With 24 fellow strangers, I created a love bubble this past July.
Amongst us was one married couple, other than that, none of the 2 dozen of us had ever set eyes on one another. In Asheville, we spent most waking hours with each other, all in one room, for almost a month. Learning yoga together, practicing adjustments, teaching, and meditation on one another, eating together, crying together, and accidentally falling into one another when a pose went askew.
We called it the “Love Bubble.” We talk online about how much we miss that bubble. We felt safe, accepted, known, cherished, celebrated, and vulnerable in that bubble together. We support each other unconditionally. We delight in each person’s uniqueness. We continue to offer love no matter how grumpy or quiet or strange or jacked up someone acts that day.

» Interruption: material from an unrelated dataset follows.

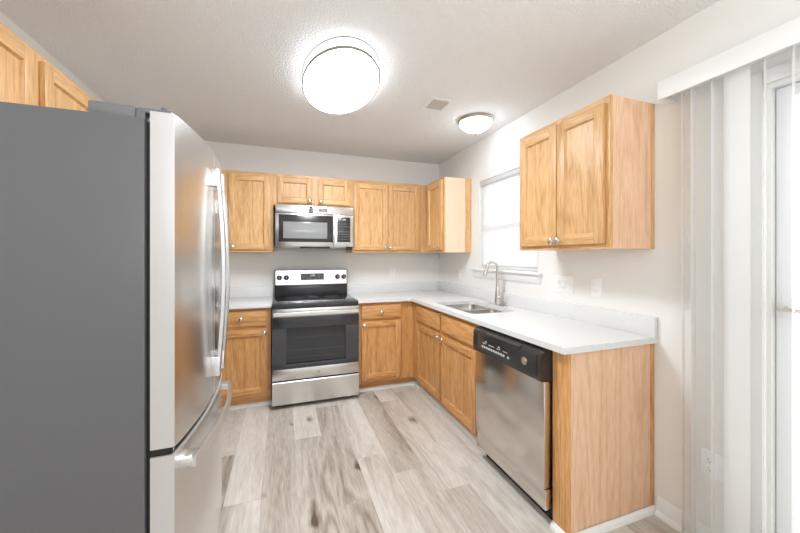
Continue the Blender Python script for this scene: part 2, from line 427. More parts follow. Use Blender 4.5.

It was a little over a week into the love bubble (AKA: Yoga Teacher Training Immersion) when I realized that in all my preparations, all my imaginings what the time in training would be like, of all the fantasies and excitement and wonder about that time, I’d never once given a thought about the other people I would meet there. In retrospect, it was a very strange and short-sighted thing to miss–these people were all up in my business literally and figuratively, day after day. At first, I was determined to keep my head down, just get my reading and writing and learning done, to soak it all up–who needs the other people in the room? I’ll probably never see them again.
I was relieved to realize that for the first time in years (of graduate school and professional life) that though I spent all day with these people, they didn’t have a bunch of their own projections and expectations about how I should behave or what I needed to provide for each of them. It was okay to be grumpy and quiet one day and sit in the corner–it wasn’t an epic disaster that everyone needed to weigh in on before lunchtime. It was just a grumpy day and that was okay, there was space to be grumpy. Or perhaps there’d been an extra cup of coffee, and you were wired; that was okay, too, someone would be up for a laugh or acting silly, or at the very least, no frowns or disapproving stares at your bouncing off the walls.

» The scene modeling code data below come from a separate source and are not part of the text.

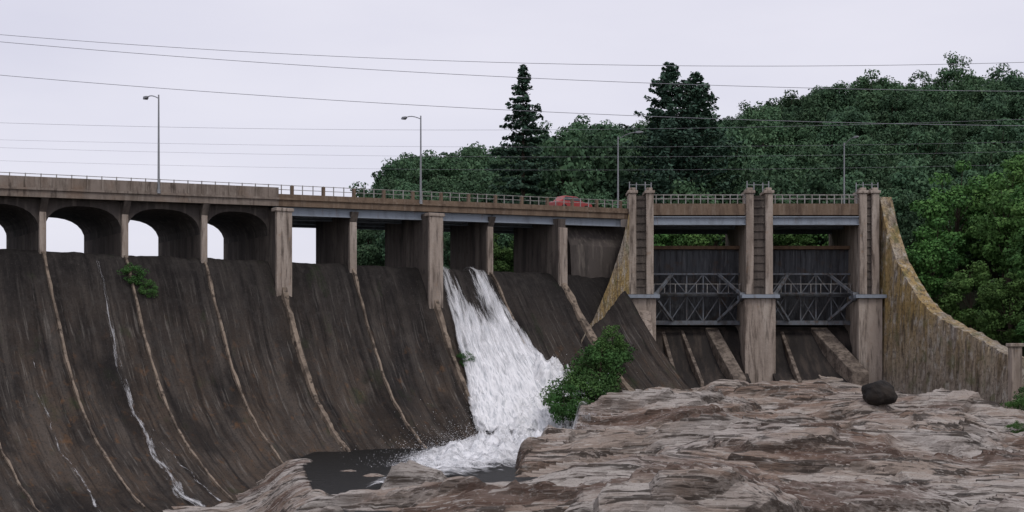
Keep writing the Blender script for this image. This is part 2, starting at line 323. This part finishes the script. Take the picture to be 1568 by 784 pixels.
for (xa,xb,ya,yb,za,zb,wd) in ((20.2,21.8,147,138.6,4.0,-1.2,1.3),(17.6,18.6,147,138.6,3.7,-1.6,.35),(15.6,16.1,147,139,3.6,-1.5,.4),(31.2,33.6,147,139,4.0,-.6,1.7),(28.0,28.3,147,139,3.6,-1.5,.4)):
    ribs.prism([(xa,ya,za),(xa+wd,ya,za),(xa+wd,ya,-4),(xa,ya,-4)],[(xb,yb,zb),(xb+wd,yb,zb),(xb+wd,yb,-4),(xb,yb,-4)])
gt.obj('gate_skins',M_gate,gs); tr.obj('gate_trusses',M_truss,gs); bb.obj('gate_top_beams',M_brown,gs); fs.obj('gate_deck_fascia',M_rust,gs); slab.obj('gate_deck_slab',M_asph,gs)
gg.obj('gate_girders',M_girder,gs); rr.obj('gate_railings',M_rail,gs); sill.obj('gate_sills',M_sill,gs); ribs.obj('sill_ribs',M_srib,gs,bevel=.08)
hp=MB()
for (x,w,_) in GP:
    for dx in (-1.1,-.4,.5,1.1):
        hp.box((x+dx-.05,x+dx+.05),(143,143.1),(17.4,18.6+.3*abs(dx)*random.random()))
    hp.beam((x-1.1,143.05,18.4),(x+1.1,143.05,18.4),.05,.05)
hp.obj('pier_top_posts',M_lamp,gs)

def wallsheet(name,top,bot,thick,m,dirx,parent=None):
    mb=MB(); n=len(top); o=Vector(dirx)*thick
    for i in range(n-1):
        A=[top[i],top[i+1],bot[i+1],bot[i]]
        mb.prism([tuple(Vector(p)) for p in A],[tuple(Vector(p)+o) for p in A])
    return mb.obj(name,m,parent)
tops=[];bots=[]
aa=[0,.07,.146,.25,.34,.434,.56,.69,.85,1.0]
zz=[17.2,13.5,10.6,8.2,6.4,5.1,4.0,3.1,1.9,.7]
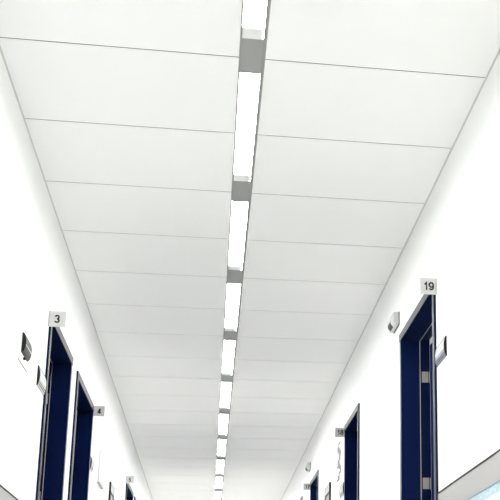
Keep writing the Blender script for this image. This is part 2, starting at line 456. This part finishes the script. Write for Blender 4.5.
# ------------------------------------------------------------------ framed boards
def board(label, x, s, ya, yb, ztop):
    t = thing('notice_board', label, 'notice board', (x, ya, ztop - 0.3), 'framed boards further down the corridor')
    L = yb - ya
    bm = bmesh.new(); box(bm, 0, s * 0.006, 0.01, L - 0.01, -0.29, 0.29); obj('backing', bm, MIDGREY, t)
    bm = bmesh.new()
    box(bm, 0, s * 0.014, 0, 0.012, -0.3, 0.3); box(bm, 0, s * 0.014, L - 0.012, L, -0.3, 0.3)
    box(bm, 0, s * 0.014, 0.012, L - 0.012, -0.3, -0.288)
    obj('frame', bm, BLACK, t, bevel=0.001)
    bm = bmesh.new(); box(bm, 0, s * 0.012, 0.012, L - 0.012, 0.235, 0.3); obj('header', bm, SILVER, t)
    bm = bmesh.new(); box(bm, 0.001 * s, s * 0.0125, 0.012, L - 0.012, 0.222, 0.235); obj('header_edge', bm, DARKGREY, t)
board('grey framed board on left wall below number 5 sign', XL, 1, 8.79, 9.10, 1.893)
board('grey framed board on right wall between doors 18 and 17', XR, -1, 8.83, 9.19, 1.915)

# ------------------------------------------------------------------ printed notice beside door 18
t = thing('paper_notice', 'white sheet with a column of dark print under sign 18', 'notice', (XR, 8.10, 1.98))
bm = bmesh.new(); box(bm, -0.002, 0, 0, 0.32, -0.15, 0.15); sh = obj('sheet', bm, PAPER, t)
bm = bmesh.new()
for i in range(14):
    z = 0.128 - i * 0.0195
    c = 0.14 + 0.10 * math.sin(i * 1.1) * (0.4 + 0.6 * random.random())
    L = random.uniform(0.12, 0.2)
    a = max(0.015, c - L / 2); b = min(0.305, c + L / 2)
    v = box(bm, -0.0032, -0.0021, a, b, z - 0.007, z + 0.006)
obj('print', bm, GREYINK, t)

# ------------------------------------------------------------------ blue edged poster at the right edge of the photo
t = thing('poster', 'glossy pale blue poster with speckled teal border on right wall guard', 'poster', (XR - 0.003, 3.2, 0.85))
ya, yb, za, zb = -0.75, 0.86, -0.45, 0.32
bm = bmesh.new(); box(bm, -0.004, 0, ya, yb, za, zb); obj('sheet', bm, POSTER, t)
def ring(o_, i_, d):
    bm = bmesh.new()
    box(bm, -d, -0.004, ya + o_, yb - o_, zb - i_, zb - o_); box(bm, -d, -0.004, ya + o_, yb - o_, za + o_, za + i_)
    box(bm, -d, -0.004, ya + o_, ya + i_, za + i_, zb - i_); box(bm, -d, -0.004, yb - i_, yb - o_, za + i_, zb - i_)
    return bm
obj('border', ring(0.003, 0.032, 0.0048), SPECK, t)
obj('edge_strip', ring(0.0, 0.003, 0.006), NAVYEDGE, t)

These sweet people just love each other. Not because we’re particularly attractive, or the most illustrious, or the “best” anything, but because each of us is a precious life. I think I speak for us all when I say that we’d go to the end of the world to hug one another, to be present for one another–to hold a dying hand, or to celebrate a new bit of life.
It was okay to be you in the bubble–who ever you were that particular day, with no expectations based on how you were yesterday and no judgment for what you might do tomorrow. We want the best for one another, we don’t seek permissiveness or destruction or ambivalence; love is not just hugs and fuzziness, but also, for us, looking another in the eye, seeing the whole mess of someone, and saying “I still love you. I want to hold your hand here.”
A week or so ago, I was missing the love bubble. I was in yoga class, teaching, and I wondered to myself, “How can I help these precious students understand the ‘love bubble’?” I knew that my student Mary was struggling with her young-adult children, and I knew that Bob’s job was wearing him down. I realized: the world is a love bubble (or it can be). While I fell in love with those particular 25 people in July, it could have been any student, or any person on a bus, or anyone in the check-out line at the grocery story. Everyone is part of the love bubble–the world is the love bubble–and I think perhaps the answer to our heartache and sorrow, our grief and our anger, is to open our arms wide and tell others–anyone, and everyone–that we have love to spare, just for them, that we want to stand next to them while we look at the mess of their lives and to walk along with them while they heal.
Just loved this and realized I need to revisit this love bubble idea more regularly and project this idea into my classroom (yoga and speech). Thanks friend. Praying for you and your journey.